Pick out the lines below that include the string "this".

BEGIN Entries shown

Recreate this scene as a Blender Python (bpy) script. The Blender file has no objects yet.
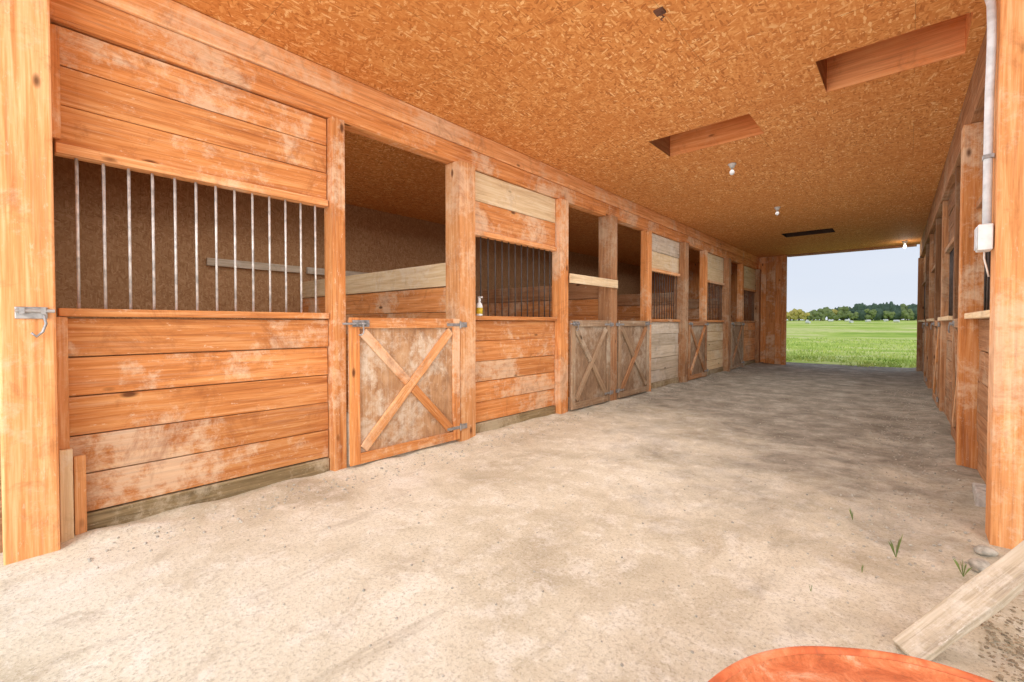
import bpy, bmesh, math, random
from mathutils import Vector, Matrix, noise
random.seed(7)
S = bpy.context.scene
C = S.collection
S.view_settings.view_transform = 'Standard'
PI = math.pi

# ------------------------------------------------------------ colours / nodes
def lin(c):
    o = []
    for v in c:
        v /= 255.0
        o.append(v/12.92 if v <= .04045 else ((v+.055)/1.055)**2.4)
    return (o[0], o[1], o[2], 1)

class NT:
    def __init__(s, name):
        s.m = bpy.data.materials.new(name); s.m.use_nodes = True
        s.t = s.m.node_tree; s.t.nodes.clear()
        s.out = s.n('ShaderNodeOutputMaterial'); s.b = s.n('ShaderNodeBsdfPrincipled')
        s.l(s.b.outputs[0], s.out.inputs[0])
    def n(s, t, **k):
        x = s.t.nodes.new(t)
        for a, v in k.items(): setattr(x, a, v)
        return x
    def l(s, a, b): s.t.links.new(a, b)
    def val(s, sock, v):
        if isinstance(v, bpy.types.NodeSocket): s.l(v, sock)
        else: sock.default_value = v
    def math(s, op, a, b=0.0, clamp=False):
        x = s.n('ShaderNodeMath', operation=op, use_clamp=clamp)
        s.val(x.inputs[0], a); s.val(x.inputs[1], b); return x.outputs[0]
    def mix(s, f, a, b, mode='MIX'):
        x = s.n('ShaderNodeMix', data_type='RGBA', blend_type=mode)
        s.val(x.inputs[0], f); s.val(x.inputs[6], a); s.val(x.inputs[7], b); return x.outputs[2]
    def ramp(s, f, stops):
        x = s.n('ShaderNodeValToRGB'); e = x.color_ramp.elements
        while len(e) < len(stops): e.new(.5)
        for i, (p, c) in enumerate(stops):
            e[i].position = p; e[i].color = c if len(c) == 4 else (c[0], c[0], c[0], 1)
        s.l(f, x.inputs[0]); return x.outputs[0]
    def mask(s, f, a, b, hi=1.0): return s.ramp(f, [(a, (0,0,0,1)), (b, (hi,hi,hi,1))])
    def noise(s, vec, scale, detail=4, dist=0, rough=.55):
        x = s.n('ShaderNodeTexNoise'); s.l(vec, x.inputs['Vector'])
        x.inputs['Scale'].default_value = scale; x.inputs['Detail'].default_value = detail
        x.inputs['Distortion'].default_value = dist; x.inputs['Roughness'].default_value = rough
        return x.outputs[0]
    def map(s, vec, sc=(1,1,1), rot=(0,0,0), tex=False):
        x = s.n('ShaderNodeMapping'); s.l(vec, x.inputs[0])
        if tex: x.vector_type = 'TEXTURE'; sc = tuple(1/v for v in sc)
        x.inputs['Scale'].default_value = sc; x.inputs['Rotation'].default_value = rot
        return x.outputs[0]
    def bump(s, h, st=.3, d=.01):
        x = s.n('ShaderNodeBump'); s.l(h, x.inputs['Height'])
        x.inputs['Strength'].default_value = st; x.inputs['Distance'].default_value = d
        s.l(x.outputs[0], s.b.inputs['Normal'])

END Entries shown
BEGIN Entries shown

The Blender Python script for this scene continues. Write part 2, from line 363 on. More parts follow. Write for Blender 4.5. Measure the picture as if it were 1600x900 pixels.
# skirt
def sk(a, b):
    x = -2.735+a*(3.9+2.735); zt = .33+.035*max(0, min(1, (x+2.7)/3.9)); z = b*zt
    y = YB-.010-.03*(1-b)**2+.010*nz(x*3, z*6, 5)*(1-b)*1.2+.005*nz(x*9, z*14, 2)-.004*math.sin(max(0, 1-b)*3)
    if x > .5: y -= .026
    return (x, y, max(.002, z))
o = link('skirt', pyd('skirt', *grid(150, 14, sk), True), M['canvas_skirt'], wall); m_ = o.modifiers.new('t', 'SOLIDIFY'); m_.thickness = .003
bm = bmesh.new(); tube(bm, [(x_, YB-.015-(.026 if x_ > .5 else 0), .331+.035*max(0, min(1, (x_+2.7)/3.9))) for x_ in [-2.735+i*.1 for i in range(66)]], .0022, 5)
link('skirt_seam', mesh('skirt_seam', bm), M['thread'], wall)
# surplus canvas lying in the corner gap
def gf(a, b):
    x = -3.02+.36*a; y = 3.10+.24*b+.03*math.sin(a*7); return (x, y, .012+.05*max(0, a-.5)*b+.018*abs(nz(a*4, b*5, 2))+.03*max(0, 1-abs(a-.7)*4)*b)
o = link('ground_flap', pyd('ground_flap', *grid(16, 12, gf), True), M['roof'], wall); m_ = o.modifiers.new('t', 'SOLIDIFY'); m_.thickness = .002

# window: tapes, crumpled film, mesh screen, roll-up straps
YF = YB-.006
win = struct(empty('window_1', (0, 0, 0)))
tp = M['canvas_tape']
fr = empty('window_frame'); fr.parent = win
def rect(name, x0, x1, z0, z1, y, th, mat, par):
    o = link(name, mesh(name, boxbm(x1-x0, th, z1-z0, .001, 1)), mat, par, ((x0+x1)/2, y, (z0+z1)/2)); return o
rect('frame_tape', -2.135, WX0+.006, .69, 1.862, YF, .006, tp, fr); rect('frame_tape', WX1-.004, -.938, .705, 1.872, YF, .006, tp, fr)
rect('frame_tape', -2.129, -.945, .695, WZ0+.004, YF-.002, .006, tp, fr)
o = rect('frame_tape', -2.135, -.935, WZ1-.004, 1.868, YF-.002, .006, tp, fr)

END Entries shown

* Reply to the task *
Recreate this scene as a Blender Python (bpy) script. The Blender file has no objects yet.
The Blender Python script for this scene continues. Write part 2, from line 363 on. More parts follow. Write for Blender 4.5. Measure the picture as if it were 1600x900 pixels.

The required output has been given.